On 3/3/2011 7:12 PM, Dávid Tóth wrote:
Would it be useful to make a program that would create topic relations for each wikipedia article based on the links and the distribution of semantic structures?
This would be very useful for me.
I'm thinking about attack this problem by discovering 'low hanging fruits'.
To some extent you can assume that
:X :wikiLink :Y -> :X skos:related :Y
but the nature and strength of links is hard to estimate. I've developed a good metric for approximating the importance of topic :X, but I've yet to get a handle on relationship strength. To take an example, there's a link from :Metallica to :Yale_University because
:Metallica :Sued :Yale_University
That's not a very strong connection. Now, if Wikipedia mentioned the "Dead at Cornell" recording which was made when Jerry Garcia had just gotten hooked on opium and the band was playing at it's best, we might say
:Grateful_Dead :PlayedAt :Cornell_University
maybe you think that's a stronger connection than the above, maybe you don't. Then again,
:Rod_Serling :TaughtAt :Ithaca_College
is one of the stronger links involving :Ithaca_College in my opinion.
There are two angles I see for extracting better relationships from Wikipedia and these are
(i) databases such as Freebase and DBPedia, in particular, these have certain relationships already semantized and other information that can be used to infer about possible relationships. For instance,
:Brown_Bear :Sued :Pelican
doesn't make any sense and should be rejected.
(ii) analysis of the text around a link. You could certainly see certain language patterns that are frequently used, for instance
"A is a B", "C married D", "E was born at F"
you could either find some of these by hand or you could write something that uses machine learning techniques to discover these. Information from type (i) could be useful here. For instance, we could find a bunch of relationships that exist in Freebase and use these as positive training examples.
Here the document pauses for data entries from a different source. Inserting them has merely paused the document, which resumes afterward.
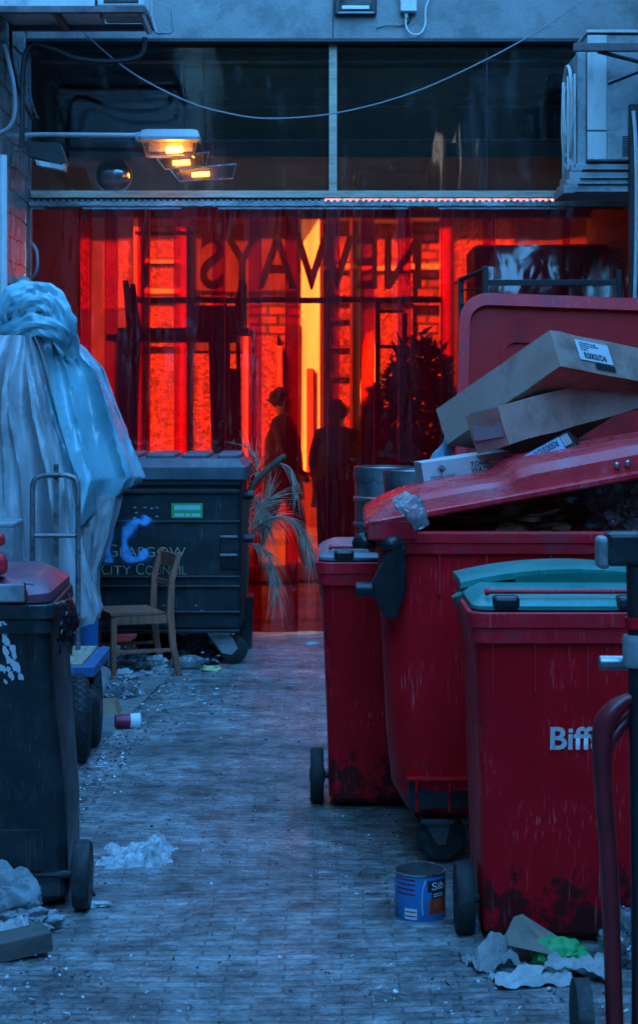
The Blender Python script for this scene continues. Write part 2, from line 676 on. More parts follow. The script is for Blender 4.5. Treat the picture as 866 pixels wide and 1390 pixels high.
m_acgrey = M('weathered_grey_casing', (.3, .31, .32), .5, var=.25, scale=7, dirt=(.1, .1, .1), damt=.6, dscale=6, bump=.15)
m_wood = M('chair_wood', (.46, .15, .085), .55, var=.4, scale=6, stretch=(12, 12, 1.5), dirt=(.09, .05, .03), damt=.75, dscale=3, dlo=.45, dhi=.65, bump=.25)
m_woodrail = M('pale_timber', (.48, .42, .32), .65, var=.22, scale=5, stretch=(1.2, 12, 12), dirt=(.16, .14, .11), damt=.5, bump=.2)
m_ply = M('worn_plywood', (.4, .3, .2), .7, var=.3, scale=4, stretch=(10, 1.5, 1), dirt=(.12, .11, .1), damt=.7, bump=.2)
m_bluesteel = M('blue_painted_steel', (.035, .12, .27), .45, var=.2, scale=8, dirt=(.08, .07, .07), damt=.5, dscale=8, scratch=.4)
m_card = M('brown_cardboard', (.48, .28, .225), .8, var=.14, scale=4, dirt=(.2, .12, .09), damt=.6, dscale=3.5, bump=.1, bscale=160, spec=.2)
m_carddk = M('card_inner', (.36, .28, .3), .8, var=.1, scale=4, spec=.2)
m_label = M('paper_label', (.7, .72, .74), .6, var=.05, scale=10)
m_ink = M('black_ink', (.02, .02, .025), .6)
m_tarp = M('blue_tarpaulin', (.22, .44, .49), .3, var=.12, scale=3, dirt=(.1, .25, .32), damt=.4, dscale=3.5, bump=.1, bscale=22, spec=.6)
m_grey = M('grey_canvas_tarpaulin', (.36, .36, .37), .55, var=.2, scale=4, dirt=(.1, .1, .1), damt=.55, dscale=3, dlo=.54, dhi=.68, bump=.22, bscale=30)
m_bag = sheet_mat('clear_polythene', (.86, .88, .9), refl=2.6, diffuse=(.6, .64, .68), dfac=.42, bump=.6, wav=(22, 22, 22), rough=.14)
m_blackbag = M('black_polythene', (.012, .012, .014), .22, var=.3, scale=8, bump=.45, bscale=18, spec=.8)
m_paper = M('crumpled_paper', (.5, .5, .49), .75, var=.15, scale=8, dirt=(.25, .22, .2), damt=.5, dscale=5, bump=.2)
m_rag = M('grey_rag', (.28, .29, .3), .85, var=.3, scale=10, dirt=(.08, .08, .08), damt=.6, bump=.4)
m_powder = M('spilt_white_powder', (.46, .46, .46), .9, var=.4, scale=22, dirt=(.14, .14, .14), damt=.8, dscale=16, bump=.5, bscale=35)
m_dirt = M('wet_dirt', (.05, .045, .04), .8, var=.5, scale=20, bump=.6)
m_dry = M('dead_palm_leaf', (.34, .25, .17), .7, var=.3, scale=14)
m_stalk = M('palm_stalk', (.10, .065, .04), .75, var=.4, scale=20, bump=.4)
m_steelcan = M('steel_rim', (.55, .55, .55), .3, metal=.9, var=.2)
m_canblue = M('blue_can_print', (.03, .2, .46), .35, var=.12, scale=9, dirt=(.02, .05, .12), damt=.4, dscale=7)
m_canred = M('food_picture', (.55, .06, .03), .5, var=.6, scale=40)
m_maroon = M('maroon_cup', (.3, .015, .05), .4, var=.2)
m_green = M('green_sticker', (.03, .42, .13), .5, var=.1)
m_palegreen = M('pale_sticker_print', (.35, .62, .6), .5, var=.1)
m_spray = spray_mat('blue_white_spray', (.12, .46, .9))
m_curtain = sheet_mat('red_strip_pvc', TINT, refl=1.9, dfac=.19, diffuse=(.85, .005, .03), bump=.3, blur=.05)
m_curtainb = sheet_mat('red_sheet_pvc', TINT, refl=1.5, dfac=.16, diffuse=(.7, .008, .04), bump=.9, wav=(4, 4, 2.0), blur=.14, rough=.2)
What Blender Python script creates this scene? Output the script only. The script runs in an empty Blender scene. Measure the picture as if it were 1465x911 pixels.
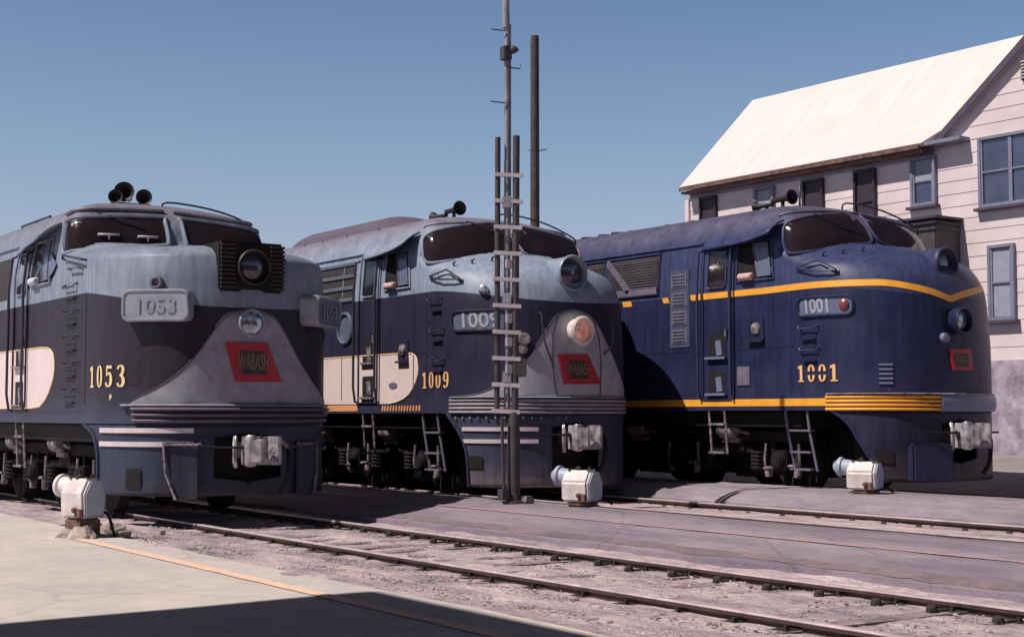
import bpy, bmesh, math, random
from mathutils import Vector, Matrix
random.seed(7)
R = math.radians
scene = bpy.context.scene
C = scene.collection

# ------------------------------------------------------------ camera
cam = bpy.data.cameras.new('camera'); camo = bpy.data.objects.new('camera', cam); C.objects.link(camo)
scene.camera = camo
cam.sensor_width = 36.0; cam.lens = 2100.0/1465.0*36.0
cam.clip_start = 0.1; cam.clip_end = 6000
_a = R(34.2996); _t = R(3.719)
fwd = Vector((-math.cos(_a)*math.cos(_t), math.sin(_a)*math.cos(_t), math.sin(_t)))
camo.location = (0, 0, 1.15)
camo.rotation_euler = fwd.to_track_quat('-Z', 'Y').to_euler()

# ------------------------------------------------------------ light
SUN_EL = 54.0
sun_dir = Vector((-0.15, -1.0, 0)).normalized()*math.cos(R(SUN_EL)) + Vector((0, 0, math.sin(R(SUN_EL))))
world = bpy.data.worlds.new('World'); scene.world = world; world.use_nodes = True
nt = world.node_tree; bg = nt.nodes['Background']
sky = nt.nodes.new('ShaderNodeTexSky'); sky.sky_type = 'NISHITA'; sky.sun_disc = False
sky.sun_elevation = R(SUN_EL); sky.sun_rotation = math.atan2(sun_dir.x, sun_dir.y)
sky.air_density = 1.0; sky.dust_density = 1.6; sky.ozone_density = 2.2; sky.altitude = 100
# deeper towards the zenith, milky towards the horizon (same sky for every ray)
wtc = nt.nodes.new('ShaderNodeTexCoord'); wsp = nt.nodes.new('ShaderNodeSeparateXYZ'); nt.links.new(wtc.outputs['Generated'], wsp.inputs[0])
wr = nt.nodes.new('ShaderNodeValToRGB'); nt.links.new(wsp.outputs[2], wr.inputs['Fac'])
els = wr.color_ramp.elements
els[0].position = 0.0; els[0].color = (1.30, 1.20, 1.9, 1)
els[1].position = 1.0; els[1].color = (.08, .075, .075, 1)
for p_, c_ in ((.04, (1.2, 1.08, 1.25)), (.09, (1.14, .98, 1.05)), (.18, (.95, .94, .96)), (.28, (.75, .79, .86)), (.38, (.12, .12, .13))):
    e_ = els.new(p_); e_.color = c_+(1,)
wm = nt.nodes.new('ShaderNodeMix'); wm.data_type = 'RGBA'; wm.blend_type = 'MULTIPLY'; wm.inputs[0].default_value = 1.0
nt.links.new(sky.outputs[0], wm.inputs[6]); nt.links.new(wr.outputs['Color'], wm.inputs[7])
nt.links.new(wm.outputs[2], bg.inputs[0]); bg.inputs[1].default_value = 0.116
sl = bpy.data.lights.new('sun', 'SUN'); sl.energy = 4.8; sl.angle = R(0.5); sl.color = (1.0, 0.90, 0.80)
so = bpy.data.objects.new('sun', sl); C.objects.link(so)
so.rotation_euler = sun_dir.to_track_quat('Z', 'Y').to_euler()
scene.view_settings.view_transform = 'Standard'; scene.view_settings.look = 'None'
scene.view_settings.gamma = 1.0; scene.view_settings.use_curve_mapping = False
scene.view_settings.exposure = 0.0
scene.render.resolution_x = 1024; scene.render.resolution_y = 636

# ---- carbody shape: horizontal outlines (superellipse noses) stacked by height ----
def pchip(xs, ys, x):
    n = len(xs)
    if x <= xs[0]: return ys[0]
    if x >= xs[-1]: return ys[-1]
    k = 0
    while x > xs[k+1]: k += 1
    h = xs[k+1]-xs[k]
    def dl(i): return (ys[i+1]-ys[i])/(xs[i+1]-xs[i])
    def sl(i):
        if i == 0: return dl(0)
        if i == n-1: return dl(n-2)
        a, b = dl(i-1), dl(i)
        return 0.0 if a*b <= 0 else 2*a*b/(a+b)
    t = (x-xs[k])/h
    m0, m1 = sl(k)*h, sl(k+1)*h
    return (2*t**3-3*t*t+1)*ys[k]+(t**3-2*t*t+t)*m0+(-2*t**3+3*t*t)*ys[k+1]+(t**3-t*t)*m1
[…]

The trouble I see here is the creation of a good set of negative training examples, which has a few aspects: one is that examples that should be positive will slip into a negative sample, attempts to automatically exclude positives will probably also exclude 'near miss' negatives that would be especially important to include training set, and generally, the number of negatives would be 1000 or more times prevalent than positives, which gives most ML methods Bayesian priors that destroy recall.
Another issue is that you'll see the patterns
"E was born at F" "[[E]] was born at F" "E was born at [[F]]" "[[E]] was born at [[F]]"
all occur (sometimes they make the text describing the subject a link, sometimes they don't.) Getting good recall then means solving the named entity extraction problem as well, however, making this part of a 'whole system' might create the kind of feedback control loop that's necessary for high-performing A.I.
The best attack on this, I think, is to pick one particular relationship that you want to extract, particularly one that has a bit of a 'closed world' aspect in that you can presume that that property ought to exist for all members of a type. For instance, we can say that
"any person was born at some location"
but even there you can get into trouble quick, if you look at :Joan_of_arc, you see that wikipedia says that she was
"A peasant http://en.wikipedia.org/wiki/Peasant girl born in eastern France"
you note that "A peasant girl" == :Joan_of_arc and that a more specific birthplace can be found in the infobox.